So I went to their open house here in San Francisco recently. I've been wanting to take some mixing classes since I'm pretty happy w/ my arrangements at this point but know that the songs' mixdowns could sound a lot better. I had no real idea about what the SAE curriculum was all about, but figured that I could learn something useful even though I've been playing with sound of all kinds since 1989 or so (I'm older than most of you.

It was an eye-opener on a lot of levels; first off, seems I know a whole lot fucking more than I thought I did.
Their shorter electronic music course (3 months full-time, $2000 US) - without boasting, can say I feel confident that I could teach 90% of that course.
The ATP course mentioned above (the $20,000 US with macbook, protools, logic, etc.) is 9 months full-time; this was the one that I realized I was looking for more, learning solid & universal studio skills on real consoles (SSL, Neve) as well as other areas of pro sound like surround mixing, foley, ADR, sound design, etc.

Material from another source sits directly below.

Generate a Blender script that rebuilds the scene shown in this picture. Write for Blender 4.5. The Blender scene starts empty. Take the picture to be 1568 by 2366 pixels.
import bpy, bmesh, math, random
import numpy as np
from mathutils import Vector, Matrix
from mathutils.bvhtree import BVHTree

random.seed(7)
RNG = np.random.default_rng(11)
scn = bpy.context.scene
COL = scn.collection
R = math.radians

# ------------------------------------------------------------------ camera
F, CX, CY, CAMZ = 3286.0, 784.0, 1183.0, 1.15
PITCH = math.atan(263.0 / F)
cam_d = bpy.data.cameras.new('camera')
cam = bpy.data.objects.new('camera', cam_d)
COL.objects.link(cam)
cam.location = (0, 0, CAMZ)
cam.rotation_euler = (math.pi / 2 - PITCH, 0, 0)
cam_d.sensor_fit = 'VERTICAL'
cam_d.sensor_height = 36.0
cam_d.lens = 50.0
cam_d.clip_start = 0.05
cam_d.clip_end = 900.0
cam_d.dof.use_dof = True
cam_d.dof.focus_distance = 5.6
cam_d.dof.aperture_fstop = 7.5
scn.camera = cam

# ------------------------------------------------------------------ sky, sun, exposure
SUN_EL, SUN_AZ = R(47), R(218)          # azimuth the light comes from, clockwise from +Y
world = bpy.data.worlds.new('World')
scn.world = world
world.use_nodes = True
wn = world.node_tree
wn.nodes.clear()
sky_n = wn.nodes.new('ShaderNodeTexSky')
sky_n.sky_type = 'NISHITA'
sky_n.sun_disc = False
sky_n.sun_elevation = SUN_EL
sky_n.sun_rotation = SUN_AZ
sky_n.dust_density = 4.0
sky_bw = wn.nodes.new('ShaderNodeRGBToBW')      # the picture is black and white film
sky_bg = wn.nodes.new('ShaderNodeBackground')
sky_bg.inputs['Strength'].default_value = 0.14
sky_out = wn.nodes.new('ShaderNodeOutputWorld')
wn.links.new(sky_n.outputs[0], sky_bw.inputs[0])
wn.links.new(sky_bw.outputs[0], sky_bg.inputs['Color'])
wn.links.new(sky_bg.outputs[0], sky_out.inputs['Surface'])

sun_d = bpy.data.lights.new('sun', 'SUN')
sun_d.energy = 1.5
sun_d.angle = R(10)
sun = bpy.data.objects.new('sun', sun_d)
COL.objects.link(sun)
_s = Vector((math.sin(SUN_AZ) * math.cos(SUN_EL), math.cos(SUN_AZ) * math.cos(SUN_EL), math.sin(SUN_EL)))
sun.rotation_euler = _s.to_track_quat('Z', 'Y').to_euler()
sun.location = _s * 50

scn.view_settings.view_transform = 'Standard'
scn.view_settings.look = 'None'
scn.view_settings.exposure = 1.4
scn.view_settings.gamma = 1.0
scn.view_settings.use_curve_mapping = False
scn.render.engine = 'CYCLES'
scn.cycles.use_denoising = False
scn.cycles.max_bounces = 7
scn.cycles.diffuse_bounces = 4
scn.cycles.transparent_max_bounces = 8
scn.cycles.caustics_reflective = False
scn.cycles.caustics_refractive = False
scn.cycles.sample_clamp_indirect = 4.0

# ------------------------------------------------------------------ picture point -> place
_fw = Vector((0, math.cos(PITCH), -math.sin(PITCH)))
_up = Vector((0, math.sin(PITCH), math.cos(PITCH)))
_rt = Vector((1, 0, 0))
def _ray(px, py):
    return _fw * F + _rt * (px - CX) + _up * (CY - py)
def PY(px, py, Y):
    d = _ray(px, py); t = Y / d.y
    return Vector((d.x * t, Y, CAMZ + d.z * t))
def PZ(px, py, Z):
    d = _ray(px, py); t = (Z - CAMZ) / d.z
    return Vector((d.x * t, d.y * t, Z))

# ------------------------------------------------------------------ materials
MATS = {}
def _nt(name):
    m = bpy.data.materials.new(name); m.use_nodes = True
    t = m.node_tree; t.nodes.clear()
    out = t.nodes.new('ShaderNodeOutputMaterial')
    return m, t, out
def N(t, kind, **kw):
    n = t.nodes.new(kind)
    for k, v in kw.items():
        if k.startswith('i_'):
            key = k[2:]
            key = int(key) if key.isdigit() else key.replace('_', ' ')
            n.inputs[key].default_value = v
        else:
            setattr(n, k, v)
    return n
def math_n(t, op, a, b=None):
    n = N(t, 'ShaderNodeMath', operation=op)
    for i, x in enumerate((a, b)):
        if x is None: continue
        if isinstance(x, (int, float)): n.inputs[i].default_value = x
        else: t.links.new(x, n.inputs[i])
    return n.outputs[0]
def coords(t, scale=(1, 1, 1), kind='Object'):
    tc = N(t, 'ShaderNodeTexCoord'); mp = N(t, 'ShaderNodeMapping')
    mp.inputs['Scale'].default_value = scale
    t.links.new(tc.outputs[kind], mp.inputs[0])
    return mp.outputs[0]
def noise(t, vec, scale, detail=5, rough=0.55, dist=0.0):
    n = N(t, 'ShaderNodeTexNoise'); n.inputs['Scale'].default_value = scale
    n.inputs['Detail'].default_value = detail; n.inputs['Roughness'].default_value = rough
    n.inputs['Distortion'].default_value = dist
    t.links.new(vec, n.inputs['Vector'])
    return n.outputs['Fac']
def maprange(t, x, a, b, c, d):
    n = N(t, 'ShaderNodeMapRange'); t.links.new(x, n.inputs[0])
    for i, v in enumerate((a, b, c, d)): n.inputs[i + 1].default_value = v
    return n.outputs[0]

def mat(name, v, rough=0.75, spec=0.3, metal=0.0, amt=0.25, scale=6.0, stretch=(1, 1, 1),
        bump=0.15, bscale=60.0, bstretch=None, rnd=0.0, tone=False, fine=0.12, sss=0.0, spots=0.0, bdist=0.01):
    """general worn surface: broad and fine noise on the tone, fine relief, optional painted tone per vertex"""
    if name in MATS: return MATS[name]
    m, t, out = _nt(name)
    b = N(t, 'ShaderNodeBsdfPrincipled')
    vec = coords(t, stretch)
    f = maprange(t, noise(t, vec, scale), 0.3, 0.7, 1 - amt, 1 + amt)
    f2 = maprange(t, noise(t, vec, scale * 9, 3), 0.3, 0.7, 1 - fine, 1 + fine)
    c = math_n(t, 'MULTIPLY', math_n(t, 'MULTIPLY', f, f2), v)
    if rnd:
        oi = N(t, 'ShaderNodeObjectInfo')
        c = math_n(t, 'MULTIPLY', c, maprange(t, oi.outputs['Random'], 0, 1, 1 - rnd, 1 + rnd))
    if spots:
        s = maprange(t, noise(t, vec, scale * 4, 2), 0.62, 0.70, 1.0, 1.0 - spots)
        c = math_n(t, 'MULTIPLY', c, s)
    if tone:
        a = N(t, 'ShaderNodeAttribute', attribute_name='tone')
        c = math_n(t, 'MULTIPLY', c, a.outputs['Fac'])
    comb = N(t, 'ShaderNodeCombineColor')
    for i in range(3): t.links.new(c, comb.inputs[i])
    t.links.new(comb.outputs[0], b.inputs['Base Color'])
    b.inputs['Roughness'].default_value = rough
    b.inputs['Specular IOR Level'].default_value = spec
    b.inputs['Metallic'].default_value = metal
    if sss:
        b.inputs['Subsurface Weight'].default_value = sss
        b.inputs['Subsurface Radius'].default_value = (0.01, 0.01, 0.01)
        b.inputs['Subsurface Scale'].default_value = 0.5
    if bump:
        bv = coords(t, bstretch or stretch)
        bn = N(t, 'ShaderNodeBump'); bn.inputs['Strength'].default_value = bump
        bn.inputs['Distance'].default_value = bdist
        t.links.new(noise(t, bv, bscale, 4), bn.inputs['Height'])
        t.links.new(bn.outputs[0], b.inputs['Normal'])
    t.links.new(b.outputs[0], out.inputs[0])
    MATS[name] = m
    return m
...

The people generally seemed to know what they were talking about (the tour guide was a Witch House label owner....heh) and conversely, nobody else in the fucking tour group I was in had the first idea about anything. When the school's finance director started talking about financing options this one middle-aged aspiring hip hop impresario raised his hand and asked with a slight lisp: "Um, yeah... so what's the best music software?" and when the finance guy recovered nicely from that one, about 5 minutes later the same guy raised his hand and asked "Um, so yeah... what's the best sound card?"
Anyway, I digress. The whole point here is that this stuff is really, really from the ground up: they assume you don't know squat when you walk in the door because in all honesty most of their applicants don't.
You can learn a lot of what they're teaching organically simply by doing: spend 3 hours a day making tunes and experimenting and trying to learn new shit from books, videos, listening, etc. - and many people will learn it in a much more applicable way than what they're going to teach you. HOWEVER: they also will teach you stuff you won't learn on your own usually, not the basics but some of the finer points like contract negotiation; and the access to resources of studios and gear is almost worth tuition in and of itself. Let's also not forget the networking that comes with an environment like this.
In the end I'm not going to do it right now because they're not fully accredited in California... if I'm forking out 20 grand, you can bet I wanna get a degree out of it. But I think the SAE program has a lot to offer if you're serious about it. If you know nothing the EMP course might not be a bad idea, and if you know something and want to get serious and maybe try to make it a full time career, check out the ATP course.